[EXERCISE DESCRIPTION] Restate, exactly and only, the lines from the first through the line containing "R = math.radians".

━━ DATASET EXTRACT ━━

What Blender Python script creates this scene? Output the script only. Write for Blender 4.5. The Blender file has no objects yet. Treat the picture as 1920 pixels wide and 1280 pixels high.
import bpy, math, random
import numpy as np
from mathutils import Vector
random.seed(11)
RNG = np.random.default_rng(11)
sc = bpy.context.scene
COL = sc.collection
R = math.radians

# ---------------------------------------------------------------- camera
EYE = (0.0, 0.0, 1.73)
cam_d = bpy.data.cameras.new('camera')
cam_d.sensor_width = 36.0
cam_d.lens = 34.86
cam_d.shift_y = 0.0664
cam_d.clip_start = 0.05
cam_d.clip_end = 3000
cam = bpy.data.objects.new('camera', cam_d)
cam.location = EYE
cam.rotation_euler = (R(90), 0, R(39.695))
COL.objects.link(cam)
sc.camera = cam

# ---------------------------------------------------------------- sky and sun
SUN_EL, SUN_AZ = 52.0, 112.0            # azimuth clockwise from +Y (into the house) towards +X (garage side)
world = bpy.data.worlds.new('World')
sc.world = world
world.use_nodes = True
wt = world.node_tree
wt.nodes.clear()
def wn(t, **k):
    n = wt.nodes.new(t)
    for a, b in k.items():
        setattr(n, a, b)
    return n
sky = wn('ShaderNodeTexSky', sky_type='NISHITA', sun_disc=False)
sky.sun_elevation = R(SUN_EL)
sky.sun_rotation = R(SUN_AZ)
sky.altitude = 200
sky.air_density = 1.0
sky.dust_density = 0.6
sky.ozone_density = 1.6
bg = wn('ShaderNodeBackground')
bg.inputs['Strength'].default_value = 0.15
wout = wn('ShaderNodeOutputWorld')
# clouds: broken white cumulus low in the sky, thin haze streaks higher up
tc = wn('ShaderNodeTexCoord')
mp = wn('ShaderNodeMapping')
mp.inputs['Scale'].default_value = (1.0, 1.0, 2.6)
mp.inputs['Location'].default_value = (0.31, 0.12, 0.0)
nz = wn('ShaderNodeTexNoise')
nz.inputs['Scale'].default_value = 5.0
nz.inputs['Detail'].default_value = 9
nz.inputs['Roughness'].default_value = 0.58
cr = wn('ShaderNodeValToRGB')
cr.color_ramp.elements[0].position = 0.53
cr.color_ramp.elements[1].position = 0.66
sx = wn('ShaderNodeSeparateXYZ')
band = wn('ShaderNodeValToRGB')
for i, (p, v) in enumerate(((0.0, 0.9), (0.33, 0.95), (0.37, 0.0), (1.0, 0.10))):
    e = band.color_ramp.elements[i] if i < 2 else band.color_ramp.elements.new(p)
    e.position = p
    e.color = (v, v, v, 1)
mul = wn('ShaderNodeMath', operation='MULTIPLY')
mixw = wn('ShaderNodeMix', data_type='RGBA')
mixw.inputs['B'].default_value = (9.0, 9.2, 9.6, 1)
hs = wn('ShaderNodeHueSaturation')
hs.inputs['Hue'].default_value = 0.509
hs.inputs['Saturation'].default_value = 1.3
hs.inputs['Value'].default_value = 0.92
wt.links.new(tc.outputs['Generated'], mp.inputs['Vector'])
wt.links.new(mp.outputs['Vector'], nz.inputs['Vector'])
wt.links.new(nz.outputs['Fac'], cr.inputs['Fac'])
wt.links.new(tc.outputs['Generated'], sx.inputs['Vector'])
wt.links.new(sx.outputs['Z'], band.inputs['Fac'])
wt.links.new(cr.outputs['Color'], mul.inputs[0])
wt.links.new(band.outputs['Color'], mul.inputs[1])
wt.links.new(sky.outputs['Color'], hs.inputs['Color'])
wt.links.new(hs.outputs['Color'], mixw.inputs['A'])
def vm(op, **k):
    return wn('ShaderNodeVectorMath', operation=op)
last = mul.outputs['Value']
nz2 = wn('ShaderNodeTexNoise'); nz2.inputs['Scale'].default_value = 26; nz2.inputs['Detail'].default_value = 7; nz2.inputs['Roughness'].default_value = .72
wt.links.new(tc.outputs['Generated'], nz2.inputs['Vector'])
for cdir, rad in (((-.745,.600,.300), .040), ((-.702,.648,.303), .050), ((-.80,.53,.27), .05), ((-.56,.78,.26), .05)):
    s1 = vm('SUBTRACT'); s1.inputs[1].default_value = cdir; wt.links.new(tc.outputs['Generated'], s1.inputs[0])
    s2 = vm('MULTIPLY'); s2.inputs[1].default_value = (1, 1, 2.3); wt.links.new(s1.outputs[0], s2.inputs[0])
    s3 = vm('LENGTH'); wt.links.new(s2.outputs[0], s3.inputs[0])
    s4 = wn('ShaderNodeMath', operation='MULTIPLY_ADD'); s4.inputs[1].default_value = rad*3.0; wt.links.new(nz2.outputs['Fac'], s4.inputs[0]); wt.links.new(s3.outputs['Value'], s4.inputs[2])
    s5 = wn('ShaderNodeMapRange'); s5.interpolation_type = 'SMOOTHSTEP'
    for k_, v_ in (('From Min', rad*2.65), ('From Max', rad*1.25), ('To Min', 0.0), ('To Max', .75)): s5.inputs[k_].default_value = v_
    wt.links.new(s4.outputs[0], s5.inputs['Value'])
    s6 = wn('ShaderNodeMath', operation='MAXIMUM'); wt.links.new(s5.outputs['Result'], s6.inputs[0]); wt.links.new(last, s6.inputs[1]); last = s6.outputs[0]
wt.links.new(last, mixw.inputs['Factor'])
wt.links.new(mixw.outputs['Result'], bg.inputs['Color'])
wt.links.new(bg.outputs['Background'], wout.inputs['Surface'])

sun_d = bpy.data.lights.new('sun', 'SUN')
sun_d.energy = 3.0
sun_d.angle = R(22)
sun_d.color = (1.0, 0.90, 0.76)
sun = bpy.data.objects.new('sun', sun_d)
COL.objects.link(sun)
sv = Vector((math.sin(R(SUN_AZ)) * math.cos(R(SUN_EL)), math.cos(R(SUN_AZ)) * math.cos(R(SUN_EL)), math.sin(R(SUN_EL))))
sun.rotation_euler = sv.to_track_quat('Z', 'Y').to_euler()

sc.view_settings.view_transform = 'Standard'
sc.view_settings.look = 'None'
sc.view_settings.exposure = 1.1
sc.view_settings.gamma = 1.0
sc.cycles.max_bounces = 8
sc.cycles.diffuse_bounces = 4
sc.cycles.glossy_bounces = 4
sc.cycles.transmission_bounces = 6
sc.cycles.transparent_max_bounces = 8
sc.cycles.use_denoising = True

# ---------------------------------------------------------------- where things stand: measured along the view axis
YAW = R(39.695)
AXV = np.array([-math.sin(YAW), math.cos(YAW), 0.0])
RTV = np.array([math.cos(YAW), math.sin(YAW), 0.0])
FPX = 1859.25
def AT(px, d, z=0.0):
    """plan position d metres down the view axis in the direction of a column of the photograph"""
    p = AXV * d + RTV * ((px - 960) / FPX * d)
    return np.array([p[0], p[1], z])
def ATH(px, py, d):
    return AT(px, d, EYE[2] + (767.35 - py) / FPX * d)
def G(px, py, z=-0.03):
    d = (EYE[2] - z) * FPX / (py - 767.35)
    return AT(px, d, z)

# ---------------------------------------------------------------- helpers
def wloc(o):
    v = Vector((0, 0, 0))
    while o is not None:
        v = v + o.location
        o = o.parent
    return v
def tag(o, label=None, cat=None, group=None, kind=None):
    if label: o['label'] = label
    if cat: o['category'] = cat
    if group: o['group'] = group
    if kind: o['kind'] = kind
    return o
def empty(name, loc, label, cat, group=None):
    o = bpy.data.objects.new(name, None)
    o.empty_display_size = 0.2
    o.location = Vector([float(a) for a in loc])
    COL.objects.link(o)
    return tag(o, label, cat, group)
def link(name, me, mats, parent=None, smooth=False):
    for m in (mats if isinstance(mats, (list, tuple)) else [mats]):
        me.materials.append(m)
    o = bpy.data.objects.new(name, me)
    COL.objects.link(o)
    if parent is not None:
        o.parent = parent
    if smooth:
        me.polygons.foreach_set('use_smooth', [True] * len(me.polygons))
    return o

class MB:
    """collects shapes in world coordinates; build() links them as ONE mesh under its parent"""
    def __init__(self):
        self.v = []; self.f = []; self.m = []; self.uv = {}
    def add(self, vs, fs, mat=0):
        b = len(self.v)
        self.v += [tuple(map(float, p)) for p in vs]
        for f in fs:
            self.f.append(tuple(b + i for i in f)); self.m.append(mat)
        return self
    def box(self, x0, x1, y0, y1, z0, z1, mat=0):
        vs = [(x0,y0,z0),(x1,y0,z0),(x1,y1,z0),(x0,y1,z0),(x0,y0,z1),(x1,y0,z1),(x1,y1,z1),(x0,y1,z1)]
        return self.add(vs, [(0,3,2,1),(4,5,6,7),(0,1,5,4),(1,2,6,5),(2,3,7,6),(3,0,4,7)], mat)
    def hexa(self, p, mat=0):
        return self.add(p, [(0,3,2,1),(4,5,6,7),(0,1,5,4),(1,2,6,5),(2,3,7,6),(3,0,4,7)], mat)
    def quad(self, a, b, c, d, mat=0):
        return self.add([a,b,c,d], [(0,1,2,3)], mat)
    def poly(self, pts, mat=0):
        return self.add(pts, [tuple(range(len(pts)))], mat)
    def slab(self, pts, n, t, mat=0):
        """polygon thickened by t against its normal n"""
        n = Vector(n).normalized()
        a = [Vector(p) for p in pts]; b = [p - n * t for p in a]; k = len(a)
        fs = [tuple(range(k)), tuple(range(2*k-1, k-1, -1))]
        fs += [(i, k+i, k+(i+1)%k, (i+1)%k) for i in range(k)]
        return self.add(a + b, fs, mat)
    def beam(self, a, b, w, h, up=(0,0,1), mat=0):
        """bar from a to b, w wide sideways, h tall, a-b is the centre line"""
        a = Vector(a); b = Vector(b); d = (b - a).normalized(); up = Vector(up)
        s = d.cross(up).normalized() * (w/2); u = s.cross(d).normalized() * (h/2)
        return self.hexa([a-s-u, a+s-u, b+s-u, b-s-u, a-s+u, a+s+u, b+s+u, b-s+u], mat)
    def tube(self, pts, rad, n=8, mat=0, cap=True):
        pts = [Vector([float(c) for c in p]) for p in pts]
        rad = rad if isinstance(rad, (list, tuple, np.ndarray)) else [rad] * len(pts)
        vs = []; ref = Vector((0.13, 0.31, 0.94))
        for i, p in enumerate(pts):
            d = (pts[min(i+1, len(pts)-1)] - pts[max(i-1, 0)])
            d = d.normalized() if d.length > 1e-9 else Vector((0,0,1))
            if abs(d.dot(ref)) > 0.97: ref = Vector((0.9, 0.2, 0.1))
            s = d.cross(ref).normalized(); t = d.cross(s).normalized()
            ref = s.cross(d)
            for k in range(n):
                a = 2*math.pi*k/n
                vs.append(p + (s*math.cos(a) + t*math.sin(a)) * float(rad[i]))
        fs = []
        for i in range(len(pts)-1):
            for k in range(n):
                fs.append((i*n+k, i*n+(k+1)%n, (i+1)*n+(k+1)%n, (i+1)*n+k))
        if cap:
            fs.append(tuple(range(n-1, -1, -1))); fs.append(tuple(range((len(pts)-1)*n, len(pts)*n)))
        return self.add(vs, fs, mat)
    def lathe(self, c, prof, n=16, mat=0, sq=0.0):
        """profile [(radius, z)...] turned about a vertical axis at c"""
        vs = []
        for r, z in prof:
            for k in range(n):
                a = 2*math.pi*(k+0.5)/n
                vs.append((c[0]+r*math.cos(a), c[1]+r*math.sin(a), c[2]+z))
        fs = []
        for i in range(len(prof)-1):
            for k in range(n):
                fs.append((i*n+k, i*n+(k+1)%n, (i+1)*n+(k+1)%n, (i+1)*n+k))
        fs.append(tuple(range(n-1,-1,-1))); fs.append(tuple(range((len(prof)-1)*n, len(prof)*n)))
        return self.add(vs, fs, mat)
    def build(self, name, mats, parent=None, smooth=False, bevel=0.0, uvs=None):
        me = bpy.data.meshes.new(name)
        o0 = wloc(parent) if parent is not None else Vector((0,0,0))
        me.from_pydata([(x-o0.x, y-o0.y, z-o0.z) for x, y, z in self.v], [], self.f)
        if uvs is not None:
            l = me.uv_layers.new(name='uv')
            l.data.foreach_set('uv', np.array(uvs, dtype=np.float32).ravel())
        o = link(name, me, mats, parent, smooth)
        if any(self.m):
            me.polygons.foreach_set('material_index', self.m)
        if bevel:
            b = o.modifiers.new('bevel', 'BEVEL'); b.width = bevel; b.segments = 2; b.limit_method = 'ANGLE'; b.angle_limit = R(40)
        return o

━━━

[RESULT OF THIS TASK]
What Blender Python script creates this scene? Output the script only. Write for Blender 4.5. The Blender file has no objects yet. Treat the picture as 1920 pixels wide and 1280 pixels high.
import bpy, math, random
import numpy as np
from mathutils import Vector
random.seed(11)
RNG = np.random.default_rng(11)
sc = bpy.context.scene
COL = sc.collection
R = math.radians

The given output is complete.